The center will take a public health approach that focuses on prevention, Bonne said.

“We have ... (been) less successful ... (at) applying the model to gun violence prevention ... but that’s why we’re here today,” she said.

The center, said Co-Director Bernadette Hohl, is supported by an administrative core and is divided into four branches: surveillance, research, training and education and outreach.

“There’s value in a center approach — we can support a broad range of activities beyond just the one project. It gives the opportunity for respectful, mutual, beneficial collaborations," she said.  "We’re really able to maximize those relationships for multiple projects and activities. It provides the opportunity to train future leaders, leverages many of the resources being provided to us and allows us to be responsive to the needs of communities.”

The center hopes to take a multifaceted, multidisciplinary, collaborative and evidence-based approach to gun violence. Its mission, said Co-Director Michael Ostermann, is to provide high-quality multidisciplinary research on gun violence causality and prevention and to translate this research into clear actionable policies and programs.

“It's our aim as a center to perform scientifically rigorous research at the highest quality in order to adjust existing policies and programs and/or to create new ones with the intention that our research will create safer and healthier environments for the citizens of New Jersey. Through our outreach, training and education efforts, we want to formulate national policies that can be exported to other jurisdictions as well,” he said.

In his keynote address, Murphy weighed in on addressing gun violence through action.

“The fight against gun violence isn't about politics and in many ways it's not even about guns. It's about the search for common sense and far reaching public policy solutions. Thoughts and prayers are not sufficient. Action must be our only guiding principle,” he said.

For more than two decades, Murphy said, Congress has blocked important multidisciplinary research on gun violence and an academic consortium is needed to bring together insights and opinions from across the region. To raise awareness, build support, and create effective solutions, an evidence-based approach is critical.

“This must be the goal of the New Jersey Center on Gun Violence Research: to replace opinion with irrefutable facts,” he said, “We have already proven through our actions that we can have common sense gun safety laws that are fully respectful of the second amendment. Let us take our inspiration from the words of Dr. Bonne: ‘We're not anti-gun, we are anti-bullet hole.’”

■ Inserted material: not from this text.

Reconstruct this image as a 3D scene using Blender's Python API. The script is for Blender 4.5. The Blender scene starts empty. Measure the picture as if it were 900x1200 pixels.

Murphy elaborated on his thoughts about the work being led by Rutgers University.

“With firm footholds in each region of our state, Newark, New Brunswick and Camden, North, Central and South, we can assure not just a whole-Rutgers or a whole-government, but a truly whole-state approach that will educate and inform sound public policy decisions.”

The conference was also attended by Congressman Frank Pallone, Jr. (D-N.J.), Assembly Majority Leader Lou Greenwald (D-N.J.) and representatives from Everytown for Gun Safety and Moms Demand Action.